Material provided:
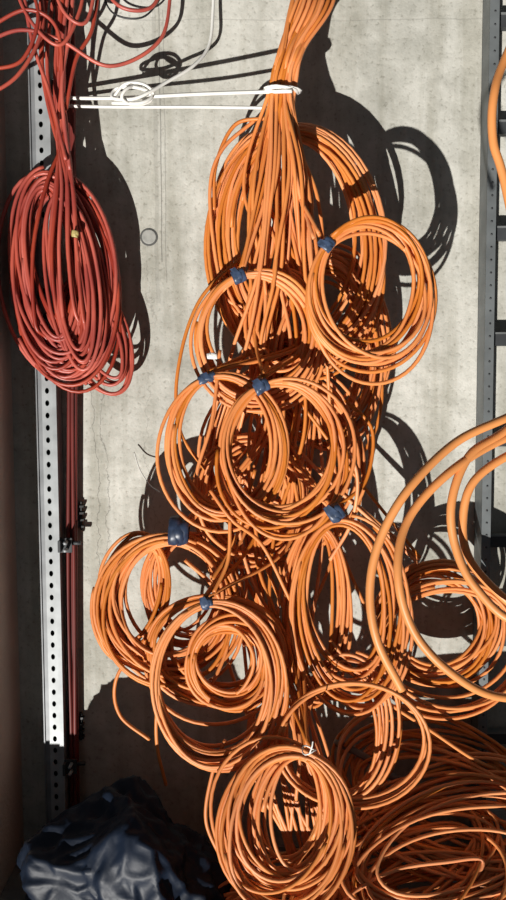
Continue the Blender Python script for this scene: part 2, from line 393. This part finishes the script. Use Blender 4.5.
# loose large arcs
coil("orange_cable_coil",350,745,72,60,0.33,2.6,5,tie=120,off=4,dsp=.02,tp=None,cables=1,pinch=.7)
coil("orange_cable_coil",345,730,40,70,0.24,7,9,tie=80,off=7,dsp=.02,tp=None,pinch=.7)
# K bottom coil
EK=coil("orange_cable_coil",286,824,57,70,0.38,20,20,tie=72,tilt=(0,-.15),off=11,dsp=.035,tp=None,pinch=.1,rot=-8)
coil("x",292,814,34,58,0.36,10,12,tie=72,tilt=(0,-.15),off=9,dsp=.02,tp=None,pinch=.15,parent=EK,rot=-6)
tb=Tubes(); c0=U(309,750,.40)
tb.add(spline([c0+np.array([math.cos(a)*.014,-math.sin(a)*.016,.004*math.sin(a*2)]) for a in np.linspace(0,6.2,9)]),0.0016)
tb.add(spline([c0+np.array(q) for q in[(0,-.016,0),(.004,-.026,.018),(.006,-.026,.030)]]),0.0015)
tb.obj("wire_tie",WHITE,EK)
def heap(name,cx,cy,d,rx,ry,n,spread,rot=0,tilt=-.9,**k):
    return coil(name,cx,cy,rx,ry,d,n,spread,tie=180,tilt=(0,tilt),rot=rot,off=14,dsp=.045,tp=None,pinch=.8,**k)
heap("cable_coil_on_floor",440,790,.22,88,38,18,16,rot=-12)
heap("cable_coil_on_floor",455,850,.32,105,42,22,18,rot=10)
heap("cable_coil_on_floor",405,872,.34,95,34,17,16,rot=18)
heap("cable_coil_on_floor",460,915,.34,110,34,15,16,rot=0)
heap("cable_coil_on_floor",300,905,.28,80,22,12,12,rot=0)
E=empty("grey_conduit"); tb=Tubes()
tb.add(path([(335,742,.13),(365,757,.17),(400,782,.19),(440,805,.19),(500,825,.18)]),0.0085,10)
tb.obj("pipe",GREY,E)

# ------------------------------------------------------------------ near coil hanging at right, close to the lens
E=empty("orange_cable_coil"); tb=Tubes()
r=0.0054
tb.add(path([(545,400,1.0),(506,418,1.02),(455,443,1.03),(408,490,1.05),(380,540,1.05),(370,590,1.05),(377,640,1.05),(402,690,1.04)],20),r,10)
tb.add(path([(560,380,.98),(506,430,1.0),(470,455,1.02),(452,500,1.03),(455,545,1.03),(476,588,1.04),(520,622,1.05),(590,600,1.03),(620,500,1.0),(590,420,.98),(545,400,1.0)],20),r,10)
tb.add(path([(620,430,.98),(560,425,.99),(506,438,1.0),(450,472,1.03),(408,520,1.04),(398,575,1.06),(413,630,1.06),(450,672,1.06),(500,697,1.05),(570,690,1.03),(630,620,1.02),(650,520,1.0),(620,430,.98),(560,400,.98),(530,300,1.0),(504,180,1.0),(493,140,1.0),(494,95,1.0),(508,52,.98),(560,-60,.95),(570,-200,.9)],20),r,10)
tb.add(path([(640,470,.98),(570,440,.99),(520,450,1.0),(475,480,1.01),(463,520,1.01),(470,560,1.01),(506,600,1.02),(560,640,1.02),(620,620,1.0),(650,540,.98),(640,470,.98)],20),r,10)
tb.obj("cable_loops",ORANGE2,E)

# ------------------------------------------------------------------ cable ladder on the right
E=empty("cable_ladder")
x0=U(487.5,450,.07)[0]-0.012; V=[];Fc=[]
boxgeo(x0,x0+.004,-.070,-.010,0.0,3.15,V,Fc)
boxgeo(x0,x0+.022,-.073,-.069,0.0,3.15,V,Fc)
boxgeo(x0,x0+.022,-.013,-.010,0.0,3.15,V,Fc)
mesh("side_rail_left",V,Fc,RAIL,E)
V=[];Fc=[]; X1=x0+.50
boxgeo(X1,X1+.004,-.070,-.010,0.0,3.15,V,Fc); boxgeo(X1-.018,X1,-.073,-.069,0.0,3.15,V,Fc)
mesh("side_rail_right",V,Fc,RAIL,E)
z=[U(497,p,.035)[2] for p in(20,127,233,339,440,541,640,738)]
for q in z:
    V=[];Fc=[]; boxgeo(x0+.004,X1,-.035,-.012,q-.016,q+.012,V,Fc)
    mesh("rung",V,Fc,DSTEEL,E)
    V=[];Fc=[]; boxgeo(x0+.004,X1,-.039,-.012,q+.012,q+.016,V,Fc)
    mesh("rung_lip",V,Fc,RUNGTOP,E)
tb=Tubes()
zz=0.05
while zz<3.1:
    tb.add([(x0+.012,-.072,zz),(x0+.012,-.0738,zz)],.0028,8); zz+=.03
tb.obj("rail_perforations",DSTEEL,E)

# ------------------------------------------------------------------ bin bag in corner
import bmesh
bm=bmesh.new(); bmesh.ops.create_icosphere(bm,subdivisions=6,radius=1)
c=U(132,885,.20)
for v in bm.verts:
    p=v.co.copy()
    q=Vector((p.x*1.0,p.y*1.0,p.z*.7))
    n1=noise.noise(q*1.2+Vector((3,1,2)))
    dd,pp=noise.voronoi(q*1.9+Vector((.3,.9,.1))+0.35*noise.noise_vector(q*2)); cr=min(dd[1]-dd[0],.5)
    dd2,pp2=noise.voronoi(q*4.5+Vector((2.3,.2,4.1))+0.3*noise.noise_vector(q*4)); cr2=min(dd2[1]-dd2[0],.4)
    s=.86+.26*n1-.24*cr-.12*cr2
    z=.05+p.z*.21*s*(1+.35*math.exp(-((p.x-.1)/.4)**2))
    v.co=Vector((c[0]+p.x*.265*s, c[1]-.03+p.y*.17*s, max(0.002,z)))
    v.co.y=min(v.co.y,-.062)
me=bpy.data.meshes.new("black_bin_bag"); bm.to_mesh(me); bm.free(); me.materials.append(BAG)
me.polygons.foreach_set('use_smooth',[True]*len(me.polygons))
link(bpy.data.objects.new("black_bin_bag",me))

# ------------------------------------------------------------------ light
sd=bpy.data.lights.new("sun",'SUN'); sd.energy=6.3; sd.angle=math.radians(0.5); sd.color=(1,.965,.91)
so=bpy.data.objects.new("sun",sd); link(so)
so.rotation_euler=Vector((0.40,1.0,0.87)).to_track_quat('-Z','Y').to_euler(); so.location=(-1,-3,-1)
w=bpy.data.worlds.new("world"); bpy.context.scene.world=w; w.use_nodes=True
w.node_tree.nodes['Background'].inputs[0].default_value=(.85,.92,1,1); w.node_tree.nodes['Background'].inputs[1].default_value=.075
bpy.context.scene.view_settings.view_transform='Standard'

The task:
Exclude the pictures. Write out the remaining data exactly.

Answer below:
Continue the Blender Python script for this scene: part 2, from line 393. This part finishes the script. Use Blender 4.5.
# loose large arcs
coil("orange_cable_coil",350,745,72,60,0.33,2.6,5,tie=120,off=4,dsp=.02,tp=None,cables=1,pinch=.7)
coil("orange_cable_coil",345,730,40,70,0.24,7,9,tie=80,off=7,dsp=.02,tp=None,pinch=.7)
# K bottom coil
EK=coil("orange_cable_coil",286,824,57,70,0.38,20,20,tie=72,tilt=(0,-.15),off=11,dsp=.035,tp=None,pinch=.1,rot=-8)
coil("x",292,814,34,58,0.36,10,12,tie=72,tilt=(0,-.15),off=9,dsp=.02,tp=None,pinch=.15,parent=EK,rot=-6)
tb=Tubes(); c0=U(309,750,.40)
tb.add(spline([c0+np.array([math.cos(a)*.014,-math.sin(a)*.016,.004*math.sin(a*2)]) for a in np.linspace(0,6.2,9)]),0.0016)
tb.add(spline([c0+np.array(q) for q in[(0,-.016,0),(.004,-.026,.018),(.006,-.026,.030)]]),0.0015)
tb.obj("wire_tie",WHITE,EK)
def heap(name,cx,cy,d,rx,ry,n,spread,rot=0,tilt=-.9,**k):
    return coil(name,cx,cy,rx,ry,d,n,spread,tie=180,tilt=(0,tilt),rot=rot,off=14,dsp=.045,tp=None,pinch=.8,**k)
heap("cable_coil_on_floor",440,790,.22,88,38,18,16,rot=-12)
heap("cable_coil_on_floor",455,850,.32,105,42,22,18,rot=10)
heap("cable_coil_on_floor",405,872,.34,95,34,17,16,rot=18)
heap("cable_coil_on_floor",460,915,.34,110,34,15,16,rot=0)
heap("cable_coil_on_floor",300,905,.28,80,22,12,12,rot=0)
E=empty("grey_conduit"); tb=Tubes()
tb.add(path([(335,742,.13),(365,757,.17),(400,782,.19),(440,805,.19),(500,825,.18)]),0.0085,10)
tb.obj("pipe",GREY,E)

# ------------------------------------------------------------------ near coil hanging at right, close to the lens
E=empty("orange_cable_coil"); tb=Tubes()
r=0.0054
tb.add(path([(545,400,1.0),(506,418,1.02),(455,443,1.03),(408,490,1.05),(380,540,1.05),(370,590,1.05),(377,640,1.05),(402,690,1.04)],20),r,10)
tb.add(path([(560,380,.98),(506,430,1.0),(470,455,1.02),(452,500,1.03),(455,545,1.03),(476,588,1.04),(520,622,1.05),(590,600,1.03),(620,500,1.0),(590,420,.98),(545,400,1.0)],20),r,10)
tb.add(path([(620,430,.98),(560,425,.99),(506,438,1.0),(450,472,1.03),(408,520,1.04),(398,575,1.06),(413,630,1.06),(450,672,1.06),(500,697,1.05),(570,690,1.03),(630,620,1.02),(650,520,1.0),(620,430,.98),(560,400,.98),(530,300,1.0),(504,180,1.0),(493,140,1.0),(494,95,1.0),(508,52,.98),(560,-60,.95),(570,-200,.9)],20),r,10)
tb.add(path([(640,470,.98),(570,440,.99),(520,450,1.0),(475,480,1.01),(463,520,1.01),(470,560,1.01),(506,600,1.02),(560,640,1.02),(620,620,1.0),(650,540,.98),(640,470,.98)],20),r,10)
tb.obj("cable_loops",ORANGE2,E)

# ------------------------------------------------------------------ cable ladder on the right
E=empty("cable_ladder")
x0=U(487.5,450,.07)[0]-0.012; V=[];Fc=[]
boxgeo(x0,x0+.004,-.070,-.010,0.0,3.15,V,Fc)
boxgeo(x0,x0+.022,-.073,-.069,0.0,3.15,V,Fc)
boxgeo(x0,x0+.022,-.013,-.010,0.0,3.15,V,Fc)
mesh("side_rail_left",V,Fc,RAIL,E)
V=[];Fc=[]; X1=x0+.50
boxgeo(X1,X1+.004,-.070,-.010,0.0,3.15,V,Fc); boxgeo(X1-.018,X1,-.073,-.069,0.0,3.15,V,Fc)
mesh("side_rail_right",V,Fc,RAIL,E)
z=[U(497,p,.035)[2] for p in(20,127,233,339,440,541,640,738)]
for q in z:
    V=[];Fc=[]; boxgeo(x0+.004,X1,-.035,-.012,q-.016,q+.012,V,Fc)
    mesh("rung",V,Fc,DSTEEL,E)
    V=[];Fc=[]; boxgeo(x0+.004,X1,-.039,-.012,q+.012,q+.016,V,Fc)
    mesh("rung_lip",V,Fc,RUNGTOP,E)
tb=Tubes()
zz=0.05
while zz<3.1:
    tb.add([(x0+.012,-.072,zz),(x0+.012,-.0738,zz)],.0028,8); zz+=.03
tb.obj("rail_perforations",DSTEEL,E)

# ------------------------------------------------------------------ bin bag in corner
import bmesh
bm=bmesh.new(); bmesh.ops.create_icosphere(bm,subdivisions=6,radius=1)
c=U(132,885,.20)
for v in bm.verts:
    p=v.co.copy()
    q=Vector((p.x*1.0,p.y*1.0,p.z*.7))
    n1=noise.noise(q*1.2+Vector((3,1,2)))
    dd,pp=noise.voronoi(q*1.9+Vector((.3,.9,.1))+0.35*noise.noise_vector(q*2)); cr=min(dd[1]-dd[0],.5)
    dd2,pp2=noise.voronoi(q*4.5+Vector((2.3,.2,4.1))+0.3*noise.noise_vector(q*4)); cr2=min(dd2[1]-dd2[0],.4)
    s=.86+.26*n1-.24*cr-.12*cr2
    z=.05+p.z*.21*s*(1+.35*math.exp(-((p.x-.1)/.4)**2))
    v.co=Vector((c[0]+p.x*.265*s, c[1]-.03+p.y*.17*s, max(0.002,z)))
    v.co.y=min(v.co.y,-.062)
me=bpy.data.meshes.new("black_bin_bag"); bm.to_mesh(me); bm.free(); me.materials.append(BAG)
me.polygons.foreach_set('use_smooth',[True]*len(me.polygons))
link(bpy.data.objects.new("black_bin_bag",me))

# ------------------------------------------------------------------ light
sd=bpy.data.lights.new("sun",'SUN'); sd.energy=6.3; sd.angle=math.radians(0.5); sd.color=(1,.965,.91)
so=bpy.data.objects.new("sun",sd); link(so)
so.rotation_euler=Vector((0.40,1.0,0.87)).to_track_quat('-Z','Y').to_euler(); so.location=(-1,-3,-1)
w=bpy.data.worlds.new("world"); bpy.context.scene.world=w; w.use_nodes=True
w.node_tree.nodes['Background'].inputs[0].default_value=(.85,.92,1,1); w.node_tree.nodes['Background'].inputs[1].default_value=.075
bpy.context.scene.view_settings.view_transform='Standard'